→ Given exercise: Copy out every line containing the word "runs".

Records from a data source
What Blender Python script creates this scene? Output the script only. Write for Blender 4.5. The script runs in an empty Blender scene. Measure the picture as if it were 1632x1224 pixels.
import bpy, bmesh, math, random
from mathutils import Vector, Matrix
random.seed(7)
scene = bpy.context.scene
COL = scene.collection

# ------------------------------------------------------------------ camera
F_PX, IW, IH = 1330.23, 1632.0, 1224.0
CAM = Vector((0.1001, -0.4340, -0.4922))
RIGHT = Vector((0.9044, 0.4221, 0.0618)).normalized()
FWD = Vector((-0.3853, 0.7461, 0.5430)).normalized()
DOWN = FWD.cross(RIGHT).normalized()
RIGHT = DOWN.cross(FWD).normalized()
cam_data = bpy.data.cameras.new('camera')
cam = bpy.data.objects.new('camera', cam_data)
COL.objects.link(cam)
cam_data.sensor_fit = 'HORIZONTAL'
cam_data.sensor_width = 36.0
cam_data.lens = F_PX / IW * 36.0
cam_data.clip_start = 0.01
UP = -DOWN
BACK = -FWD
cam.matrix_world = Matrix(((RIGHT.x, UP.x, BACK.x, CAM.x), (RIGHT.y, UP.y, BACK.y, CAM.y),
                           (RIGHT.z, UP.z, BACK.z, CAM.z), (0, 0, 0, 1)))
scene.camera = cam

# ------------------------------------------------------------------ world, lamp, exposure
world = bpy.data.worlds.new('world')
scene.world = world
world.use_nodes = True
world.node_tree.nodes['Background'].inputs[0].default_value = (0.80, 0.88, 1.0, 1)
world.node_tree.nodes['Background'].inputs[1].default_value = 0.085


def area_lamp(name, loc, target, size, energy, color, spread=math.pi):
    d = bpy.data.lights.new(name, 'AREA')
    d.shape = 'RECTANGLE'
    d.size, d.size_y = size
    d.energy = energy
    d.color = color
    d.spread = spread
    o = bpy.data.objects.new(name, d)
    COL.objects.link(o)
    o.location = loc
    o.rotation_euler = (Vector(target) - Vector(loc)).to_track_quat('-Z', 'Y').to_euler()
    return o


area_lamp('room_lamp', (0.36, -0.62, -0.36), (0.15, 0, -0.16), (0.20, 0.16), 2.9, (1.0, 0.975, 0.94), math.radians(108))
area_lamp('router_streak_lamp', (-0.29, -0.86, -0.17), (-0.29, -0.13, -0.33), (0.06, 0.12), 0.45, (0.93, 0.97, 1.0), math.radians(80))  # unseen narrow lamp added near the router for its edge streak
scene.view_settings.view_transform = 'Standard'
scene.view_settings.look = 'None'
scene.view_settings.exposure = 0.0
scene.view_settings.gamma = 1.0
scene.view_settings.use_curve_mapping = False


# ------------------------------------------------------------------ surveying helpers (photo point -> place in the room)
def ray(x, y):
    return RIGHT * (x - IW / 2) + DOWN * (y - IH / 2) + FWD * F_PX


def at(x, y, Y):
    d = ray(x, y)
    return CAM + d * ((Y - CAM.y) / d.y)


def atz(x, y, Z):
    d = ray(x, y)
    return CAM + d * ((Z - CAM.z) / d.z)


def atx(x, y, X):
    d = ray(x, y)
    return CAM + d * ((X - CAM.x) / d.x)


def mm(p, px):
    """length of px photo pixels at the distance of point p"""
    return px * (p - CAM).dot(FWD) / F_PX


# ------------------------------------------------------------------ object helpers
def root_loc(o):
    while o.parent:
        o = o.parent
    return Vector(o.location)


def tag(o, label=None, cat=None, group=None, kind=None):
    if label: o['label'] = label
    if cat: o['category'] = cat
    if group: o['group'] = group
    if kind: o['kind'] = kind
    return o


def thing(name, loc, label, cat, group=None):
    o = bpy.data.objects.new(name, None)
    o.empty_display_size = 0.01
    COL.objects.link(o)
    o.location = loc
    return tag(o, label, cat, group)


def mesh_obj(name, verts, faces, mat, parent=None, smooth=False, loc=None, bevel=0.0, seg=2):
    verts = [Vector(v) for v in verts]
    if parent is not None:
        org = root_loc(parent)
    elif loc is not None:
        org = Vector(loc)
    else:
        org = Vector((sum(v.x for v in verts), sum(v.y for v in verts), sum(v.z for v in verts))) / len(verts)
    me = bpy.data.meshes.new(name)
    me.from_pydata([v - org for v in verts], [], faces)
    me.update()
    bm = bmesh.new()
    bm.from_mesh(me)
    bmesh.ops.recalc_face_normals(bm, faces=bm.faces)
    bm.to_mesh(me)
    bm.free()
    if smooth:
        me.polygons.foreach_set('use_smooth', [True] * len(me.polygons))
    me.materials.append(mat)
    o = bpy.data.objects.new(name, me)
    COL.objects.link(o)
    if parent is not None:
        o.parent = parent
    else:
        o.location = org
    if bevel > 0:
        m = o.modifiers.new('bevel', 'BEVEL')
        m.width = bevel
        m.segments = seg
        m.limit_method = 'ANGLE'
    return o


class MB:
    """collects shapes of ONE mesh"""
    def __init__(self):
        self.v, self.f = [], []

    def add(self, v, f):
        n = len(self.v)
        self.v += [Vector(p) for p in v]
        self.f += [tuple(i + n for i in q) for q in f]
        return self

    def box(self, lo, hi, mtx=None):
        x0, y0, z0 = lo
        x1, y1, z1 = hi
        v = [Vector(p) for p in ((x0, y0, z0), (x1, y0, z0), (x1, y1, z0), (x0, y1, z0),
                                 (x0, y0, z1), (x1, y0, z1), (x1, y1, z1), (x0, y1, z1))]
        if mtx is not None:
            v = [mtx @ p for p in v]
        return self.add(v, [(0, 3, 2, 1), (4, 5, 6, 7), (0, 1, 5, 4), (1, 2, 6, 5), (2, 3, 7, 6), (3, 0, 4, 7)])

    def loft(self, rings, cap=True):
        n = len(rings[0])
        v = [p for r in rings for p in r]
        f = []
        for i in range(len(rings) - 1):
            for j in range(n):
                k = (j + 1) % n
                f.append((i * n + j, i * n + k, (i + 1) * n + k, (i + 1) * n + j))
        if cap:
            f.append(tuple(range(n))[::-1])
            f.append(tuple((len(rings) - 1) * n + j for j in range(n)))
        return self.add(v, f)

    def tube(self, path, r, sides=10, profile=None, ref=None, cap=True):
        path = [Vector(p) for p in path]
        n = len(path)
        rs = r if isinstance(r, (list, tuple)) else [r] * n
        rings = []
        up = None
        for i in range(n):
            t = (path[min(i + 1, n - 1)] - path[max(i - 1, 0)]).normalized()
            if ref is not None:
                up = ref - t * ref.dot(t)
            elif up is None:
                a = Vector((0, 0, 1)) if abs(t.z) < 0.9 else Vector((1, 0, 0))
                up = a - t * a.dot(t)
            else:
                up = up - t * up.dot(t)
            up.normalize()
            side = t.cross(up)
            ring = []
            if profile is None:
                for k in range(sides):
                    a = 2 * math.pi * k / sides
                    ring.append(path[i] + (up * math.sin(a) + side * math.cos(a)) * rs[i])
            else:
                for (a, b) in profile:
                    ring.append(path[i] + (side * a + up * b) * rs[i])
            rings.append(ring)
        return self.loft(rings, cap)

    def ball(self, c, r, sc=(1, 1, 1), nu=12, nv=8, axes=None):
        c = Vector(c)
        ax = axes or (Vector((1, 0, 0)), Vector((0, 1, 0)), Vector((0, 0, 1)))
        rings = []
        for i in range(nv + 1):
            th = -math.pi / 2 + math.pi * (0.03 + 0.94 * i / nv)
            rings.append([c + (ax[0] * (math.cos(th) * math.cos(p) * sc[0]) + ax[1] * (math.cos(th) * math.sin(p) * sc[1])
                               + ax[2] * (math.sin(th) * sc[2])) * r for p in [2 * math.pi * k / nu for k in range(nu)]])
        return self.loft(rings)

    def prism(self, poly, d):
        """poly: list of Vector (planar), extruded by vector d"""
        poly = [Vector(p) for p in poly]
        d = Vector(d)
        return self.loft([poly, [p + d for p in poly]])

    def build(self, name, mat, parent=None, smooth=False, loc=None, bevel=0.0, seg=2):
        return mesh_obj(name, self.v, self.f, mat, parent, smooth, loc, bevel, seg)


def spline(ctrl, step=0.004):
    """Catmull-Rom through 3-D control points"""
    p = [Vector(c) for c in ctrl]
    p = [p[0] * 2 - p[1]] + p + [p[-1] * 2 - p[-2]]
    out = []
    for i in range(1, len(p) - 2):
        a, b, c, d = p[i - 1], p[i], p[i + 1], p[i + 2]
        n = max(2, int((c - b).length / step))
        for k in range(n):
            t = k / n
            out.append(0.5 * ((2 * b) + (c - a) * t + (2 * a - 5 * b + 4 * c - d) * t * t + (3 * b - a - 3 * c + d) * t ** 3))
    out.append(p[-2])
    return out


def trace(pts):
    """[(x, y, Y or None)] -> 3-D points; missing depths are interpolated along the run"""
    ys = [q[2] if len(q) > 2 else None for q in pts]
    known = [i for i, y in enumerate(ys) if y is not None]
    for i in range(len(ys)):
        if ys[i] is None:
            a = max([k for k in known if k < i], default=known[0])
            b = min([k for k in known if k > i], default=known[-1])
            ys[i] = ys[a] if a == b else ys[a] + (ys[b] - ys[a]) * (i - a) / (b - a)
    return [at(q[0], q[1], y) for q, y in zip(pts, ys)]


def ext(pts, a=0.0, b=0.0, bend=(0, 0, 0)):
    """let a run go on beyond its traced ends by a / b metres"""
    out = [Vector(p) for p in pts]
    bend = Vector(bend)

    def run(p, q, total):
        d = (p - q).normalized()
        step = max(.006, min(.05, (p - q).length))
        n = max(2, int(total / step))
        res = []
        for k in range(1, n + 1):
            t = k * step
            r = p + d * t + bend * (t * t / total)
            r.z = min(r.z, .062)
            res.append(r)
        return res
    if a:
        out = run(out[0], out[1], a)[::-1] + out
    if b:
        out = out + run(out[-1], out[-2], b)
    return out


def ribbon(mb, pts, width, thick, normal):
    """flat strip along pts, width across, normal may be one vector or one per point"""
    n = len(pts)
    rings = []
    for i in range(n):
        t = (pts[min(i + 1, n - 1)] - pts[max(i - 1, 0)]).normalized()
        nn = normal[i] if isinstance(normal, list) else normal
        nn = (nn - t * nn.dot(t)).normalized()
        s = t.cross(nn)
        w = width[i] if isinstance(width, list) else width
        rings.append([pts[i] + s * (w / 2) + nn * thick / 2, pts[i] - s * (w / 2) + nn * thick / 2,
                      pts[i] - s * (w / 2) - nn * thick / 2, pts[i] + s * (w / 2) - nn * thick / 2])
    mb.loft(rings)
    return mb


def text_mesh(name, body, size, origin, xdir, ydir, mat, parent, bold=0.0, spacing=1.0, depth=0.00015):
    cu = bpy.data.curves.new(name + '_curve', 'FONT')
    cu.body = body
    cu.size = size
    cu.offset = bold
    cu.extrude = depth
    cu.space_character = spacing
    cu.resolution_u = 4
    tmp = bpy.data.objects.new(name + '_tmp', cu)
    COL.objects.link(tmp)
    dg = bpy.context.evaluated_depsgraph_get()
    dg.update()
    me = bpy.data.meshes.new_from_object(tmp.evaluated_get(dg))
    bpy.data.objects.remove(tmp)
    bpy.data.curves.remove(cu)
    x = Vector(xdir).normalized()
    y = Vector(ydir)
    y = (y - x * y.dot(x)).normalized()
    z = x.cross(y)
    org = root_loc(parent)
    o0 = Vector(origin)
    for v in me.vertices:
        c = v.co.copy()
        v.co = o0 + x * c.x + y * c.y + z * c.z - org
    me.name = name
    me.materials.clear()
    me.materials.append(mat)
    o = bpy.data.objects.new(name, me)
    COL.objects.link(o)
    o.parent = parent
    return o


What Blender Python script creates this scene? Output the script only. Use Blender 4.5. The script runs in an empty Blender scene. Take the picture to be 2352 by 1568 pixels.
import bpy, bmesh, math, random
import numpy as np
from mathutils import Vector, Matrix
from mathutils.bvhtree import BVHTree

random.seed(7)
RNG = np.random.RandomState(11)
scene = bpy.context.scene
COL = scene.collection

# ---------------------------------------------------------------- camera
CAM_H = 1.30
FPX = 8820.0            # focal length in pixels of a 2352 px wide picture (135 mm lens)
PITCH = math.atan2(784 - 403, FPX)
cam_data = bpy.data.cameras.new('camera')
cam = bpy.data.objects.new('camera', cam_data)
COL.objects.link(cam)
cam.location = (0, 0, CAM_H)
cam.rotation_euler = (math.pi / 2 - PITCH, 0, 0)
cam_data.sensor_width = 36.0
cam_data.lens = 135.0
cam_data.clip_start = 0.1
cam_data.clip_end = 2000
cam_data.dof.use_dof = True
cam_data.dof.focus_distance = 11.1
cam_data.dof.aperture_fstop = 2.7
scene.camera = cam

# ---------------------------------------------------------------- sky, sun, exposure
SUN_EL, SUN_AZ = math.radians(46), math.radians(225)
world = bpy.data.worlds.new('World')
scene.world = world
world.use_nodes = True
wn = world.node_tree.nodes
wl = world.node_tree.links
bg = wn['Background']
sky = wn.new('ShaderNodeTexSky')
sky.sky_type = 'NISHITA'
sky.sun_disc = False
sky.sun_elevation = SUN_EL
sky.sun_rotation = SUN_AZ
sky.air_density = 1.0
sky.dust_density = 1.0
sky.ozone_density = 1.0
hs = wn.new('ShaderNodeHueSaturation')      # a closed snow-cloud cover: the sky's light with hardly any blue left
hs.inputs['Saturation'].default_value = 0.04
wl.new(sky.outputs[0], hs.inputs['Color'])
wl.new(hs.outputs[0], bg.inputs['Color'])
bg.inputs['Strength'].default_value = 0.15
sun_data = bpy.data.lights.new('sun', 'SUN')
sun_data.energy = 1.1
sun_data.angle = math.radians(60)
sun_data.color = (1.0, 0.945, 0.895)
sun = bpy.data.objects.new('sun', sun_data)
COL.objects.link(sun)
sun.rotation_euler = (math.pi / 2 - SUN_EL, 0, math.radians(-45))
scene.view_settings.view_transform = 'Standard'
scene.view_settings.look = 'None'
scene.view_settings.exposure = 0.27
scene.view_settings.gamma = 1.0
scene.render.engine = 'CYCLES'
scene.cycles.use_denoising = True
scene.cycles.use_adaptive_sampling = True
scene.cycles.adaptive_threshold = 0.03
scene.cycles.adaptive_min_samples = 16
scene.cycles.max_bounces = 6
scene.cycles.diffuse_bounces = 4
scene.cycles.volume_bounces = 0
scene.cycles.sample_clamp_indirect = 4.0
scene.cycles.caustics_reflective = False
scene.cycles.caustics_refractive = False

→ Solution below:
What Blender Python script creates this scene? Output the script only. Write for Blender 4.5. The script runs in an empty Blender scene. Measure the picture as if it were 1632x1224 pixels.
What Blender Python script creates this scene? Output the script only. Use Blender 4.5. The script runs in an empty Blender scene. Take the picture to be 2352 by 1568 pixels.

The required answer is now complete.